There are pitfalls: Are those forms and alignments, all of them, intended as the forms and functions assigned to them? Are these constructions, for all their variety and all their range in space and time, not just the cairns, effigies, or alignments of a particular people, or a particular person, but a pursuit of all people, everywhere? Was there a worldwide rock cult and a rock god? Could the deity have been the stone itself? If so, then the domain of this commanding deity ran for thousands of years and for thousands of miles, from every corner on Earth.

To most prehistorians, Mavor and Dix’s Manitou is a curiosity: the general ambition is unsafe, the particular course improbable. Most prehistorians today do not recognize, accept, or credit an ancient indigenous population in the northeastern United States with having built in stone or with creating stone constructions that align with and memorialize events in the sky. And this to me seems most improbable and why Manitou is still to be taken seriously and why new editions are published and welcome, to satiate the appetite for information on this subject. That high and dangerous path, for all its risks, is an important part of the way we try to grasp knowledge of prehistoric antiquity. And though they have both passed, it would warm the hearts of Mavor and Dix to know that researchers today, including many northeastern Native American tribal preservation officers, roam the woods with dog-eared copies of Manitou, searching for significant cultural resources to identify as sacred.

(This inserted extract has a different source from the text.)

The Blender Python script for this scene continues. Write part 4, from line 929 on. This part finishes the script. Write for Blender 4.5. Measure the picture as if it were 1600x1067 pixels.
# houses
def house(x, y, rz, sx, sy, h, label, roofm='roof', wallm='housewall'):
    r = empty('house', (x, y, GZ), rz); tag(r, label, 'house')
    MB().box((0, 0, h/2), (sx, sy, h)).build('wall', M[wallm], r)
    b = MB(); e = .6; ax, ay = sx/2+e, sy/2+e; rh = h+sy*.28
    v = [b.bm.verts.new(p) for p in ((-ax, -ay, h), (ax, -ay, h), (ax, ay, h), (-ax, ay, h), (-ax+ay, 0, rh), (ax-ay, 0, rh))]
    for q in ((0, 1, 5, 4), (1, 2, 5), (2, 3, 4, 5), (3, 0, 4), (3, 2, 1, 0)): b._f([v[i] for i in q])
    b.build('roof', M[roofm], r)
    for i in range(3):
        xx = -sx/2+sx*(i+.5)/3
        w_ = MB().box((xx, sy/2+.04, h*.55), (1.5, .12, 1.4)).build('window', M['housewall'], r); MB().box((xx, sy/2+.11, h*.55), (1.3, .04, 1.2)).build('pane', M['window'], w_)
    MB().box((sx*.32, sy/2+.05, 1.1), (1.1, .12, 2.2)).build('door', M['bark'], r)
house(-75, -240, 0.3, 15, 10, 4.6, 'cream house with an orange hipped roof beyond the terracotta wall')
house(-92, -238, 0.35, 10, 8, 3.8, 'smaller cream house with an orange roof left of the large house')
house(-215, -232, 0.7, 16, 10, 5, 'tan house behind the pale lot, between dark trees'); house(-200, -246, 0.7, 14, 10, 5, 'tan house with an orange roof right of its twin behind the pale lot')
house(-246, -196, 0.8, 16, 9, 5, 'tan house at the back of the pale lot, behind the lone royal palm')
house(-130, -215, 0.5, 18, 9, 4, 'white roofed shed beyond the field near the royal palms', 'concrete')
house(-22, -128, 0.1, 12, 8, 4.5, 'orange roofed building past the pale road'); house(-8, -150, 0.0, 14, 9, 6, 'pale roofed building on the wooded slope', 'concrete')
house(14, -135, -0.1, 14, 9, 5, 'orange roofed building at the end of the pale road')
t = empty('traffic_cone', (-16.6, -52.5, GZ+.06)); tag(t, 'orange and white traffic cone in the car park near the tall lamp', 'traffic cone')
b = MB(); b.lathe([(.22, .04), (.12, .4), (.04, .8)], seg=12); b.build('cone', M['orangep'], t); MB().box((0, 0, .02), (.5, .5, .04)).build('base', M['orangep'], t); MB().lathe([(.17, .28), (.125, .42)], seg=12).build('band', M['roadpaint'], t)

It appears that ancient cultures in parts of the northeastern United States, at one time, surveyed their territories extensively, identifying natural objects such as large boulders and erratics to exploit or use them as part of their belief system, if the objects fit or if they could make them fit. So the coincidences we’re seeing may have been noted by others as well, long ago, and used in some way as an expression of their worldview.